In ‘The Eurasian origins of pinyin’, Ulug Kuzuoglu unveils a transnational narrative of the making of the modern Chinese national script, stretching from the Ottoman Empire to the Soviet Union, thereby affirming the innovative potentials of a transnational approach to histories hitherto hidden within the national boundaries. Highlighting a complex competition and co-optation not only of linguistic and technological agendas but also of politics and worldviews, Kuzuoglu’s multilingual and multiregional research seeks to unravel the history of Chinese scripts as a cross-border history of information and communications.

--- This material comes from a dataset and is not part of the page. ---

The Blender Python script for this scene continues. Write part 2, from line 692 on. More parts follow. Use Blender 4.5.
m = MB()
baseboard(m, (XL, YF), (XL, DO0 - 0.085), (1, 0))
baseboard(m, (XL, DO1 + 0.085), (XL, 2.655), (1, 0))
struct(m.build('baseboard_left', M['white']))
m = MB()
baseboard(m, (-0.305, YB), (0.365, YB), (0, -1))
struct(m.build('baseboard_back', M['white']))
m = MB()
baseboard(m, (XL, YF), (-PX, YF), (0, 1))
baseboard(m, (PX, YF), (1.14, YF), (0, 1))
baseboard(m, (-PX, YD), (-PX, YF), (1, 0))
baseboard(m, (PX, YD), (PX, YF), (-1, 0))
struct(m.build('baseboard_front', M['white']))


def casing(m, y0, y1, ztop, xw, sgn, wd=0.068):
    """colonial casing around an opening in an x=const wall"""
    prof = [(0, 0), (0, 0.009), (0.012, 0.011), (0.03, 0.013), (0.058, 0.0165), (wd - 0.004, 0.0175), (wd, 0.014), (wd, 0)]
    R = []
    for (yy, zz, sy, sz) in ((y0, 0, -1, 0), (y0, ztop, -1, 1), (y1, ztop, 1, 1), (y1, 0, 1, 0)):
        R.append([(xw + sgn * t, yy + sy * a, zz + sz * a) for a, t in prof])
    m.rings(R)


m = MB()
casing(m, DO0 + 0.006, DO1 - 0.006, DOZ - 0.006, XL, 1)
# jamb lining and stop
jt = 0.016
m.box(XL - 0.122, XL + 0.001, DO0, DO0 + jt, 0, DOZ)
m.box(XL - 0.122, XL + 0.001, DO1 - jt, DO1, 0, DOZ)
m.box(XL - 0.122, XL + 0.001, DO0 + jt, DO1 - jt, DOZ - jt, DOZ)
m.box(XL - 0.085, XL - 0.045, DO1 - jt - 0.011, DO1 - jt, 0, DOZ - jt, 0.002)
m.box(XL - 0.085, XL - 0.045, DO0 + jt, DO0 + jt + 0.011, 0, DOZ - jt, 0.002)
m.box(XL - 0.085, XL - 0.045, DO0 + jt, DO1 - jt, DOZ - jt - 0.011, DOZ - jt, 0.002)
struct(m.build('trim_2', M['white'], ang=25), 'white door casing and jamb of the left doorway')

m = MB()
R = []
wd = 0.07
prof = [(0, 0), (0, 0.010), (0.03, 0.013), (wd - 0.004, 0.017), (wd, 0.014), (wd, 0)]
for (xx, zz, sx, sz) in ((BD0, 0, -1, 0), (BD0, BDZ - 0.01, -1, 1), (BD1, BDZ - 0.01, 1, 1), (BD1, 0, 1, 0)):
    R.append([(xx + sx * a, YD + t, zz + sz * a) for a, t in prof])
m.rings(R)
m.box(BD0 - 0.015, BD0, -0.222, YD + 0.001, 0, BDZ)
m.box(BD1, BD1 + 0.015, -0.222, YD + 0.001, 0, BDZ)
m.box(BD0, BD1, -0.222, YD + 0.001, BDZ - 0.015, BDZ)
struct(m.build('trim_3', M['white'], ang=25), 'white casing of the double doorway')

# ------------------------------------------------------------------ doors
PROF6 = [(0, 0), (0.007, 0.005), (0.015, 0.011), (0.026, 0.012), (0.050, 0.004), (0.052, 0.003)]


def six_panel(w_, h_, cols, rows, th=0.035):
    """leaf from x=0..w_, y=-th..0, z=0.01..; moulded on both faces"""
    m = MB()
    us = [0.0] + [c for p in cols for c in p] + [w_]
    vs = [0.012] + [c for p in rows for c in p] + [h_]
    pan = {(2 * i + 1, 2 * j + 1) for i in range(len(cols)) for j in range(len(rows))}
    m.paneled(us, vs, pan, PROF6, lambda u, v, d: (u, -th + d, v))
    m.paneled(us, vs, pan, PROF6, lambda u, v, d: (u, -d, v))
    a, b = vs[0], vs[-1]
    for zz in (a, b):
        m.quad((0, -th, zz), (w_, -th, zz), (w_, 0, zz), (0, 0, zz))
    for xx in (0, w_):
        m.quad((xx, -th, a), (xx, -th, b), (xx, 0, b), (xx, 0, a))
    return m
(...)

In ‘The rise of the capital state and neo-nationalism’, Alexander Svitych deploys a classic work of political economy by Karel Polyanyi as a lens through which to analyze and compare populist reactions to neo-liberal reforms in three Asian cases not normally compared in conventional scholarship: Australia, Korea, and Japan. Nor are Japan and Korea conventionally the first nation states that would come to mind in scholarly considerations of populism, but Svitych finds strong reasons for assessing them via an ‘old’ analytical framework that would indeed seem to carry renewed regional and global relevance.


Ulug Kuzuoglu unveils the ‘transnational narrative of the making of pinyin’.

 

 

 

 

In ‘Encountering Chinese dialect opera among the twentieth century Southeast Asian diaspora’, Beiyu Zhang reveals an ambivalent interplay of the national and the transnational as highlighted in the historical rise and fall of a local Chinese performing art form that thrived precisely through the crossing of state borders between China and Southeast Asia, even as its main audience comprised emigrants with roots in the same Chinese subregion. In the context of the Cold War and the processes of postcolonial nation-building that together reshaped the global and regional order in the second half of the twentieth century, however, state agendas, identifications, and loyalty demands were redefined and intensified. Adaptation to such developments brought new opportunities but also an eventual displacement and undermining of the Teochew opera’s original appeals and identity.

In ‘Revisiting the Calcutta Improvement Trust in early 20th century Calcutta’, Tania Chakravarty surveys the transnational and its limits as revealed in ideas and debates surrounding issues of city planning in late colonial British India. In the approaches of civil engineer E.P. Richards and sociologist Patrick Geddes, she thereby highlights the field of urban planning in this specific time and place as a terrain characterized by globally shared interests in health, poverty- and overcrowding reduction that had potential to transcend the conventional colonizer/colonized boundary. Yet when it came time for putting ideas into practice, such boundaries inevitably returned with a vengeance, as it were the “imperatives of the imperial economy” that prevailed, “downsize[ing] planning schemes into an underdeveloped and extractive model that saw people as subjects and not citizens”.

Finally in ‘Strange intimacies: reading for migration and prostitution in Kang Young-sook’s Rina and Oh Jung-hee’s Chinatown’, Joo Kyung Lee explores how the themes of migration and prostitution converge in two works of modern Korean literature, thereby participating in what she calls “a post-nationalist discourse of displacement” that simultaneously highlights the role of nationality, race, gender and class in both constraining and compelling mobility. While the narrative pattern of interaction between them may be irregular, Lee nevertheless observes a “perverse relationship between migration and prostitution, which renders movement erotic and prostitution migratory”. Drawing upon Giorgio Agamben and Michel Foucault, she thereby seeks to interrogate why literary representation so often reduces female bodies in movement to prostituted bodies, and highlights the irony of the contemporary migrant body as the body upon which “the most regulatory power is invested” even as it is not subject to any single nation’s biopolitics.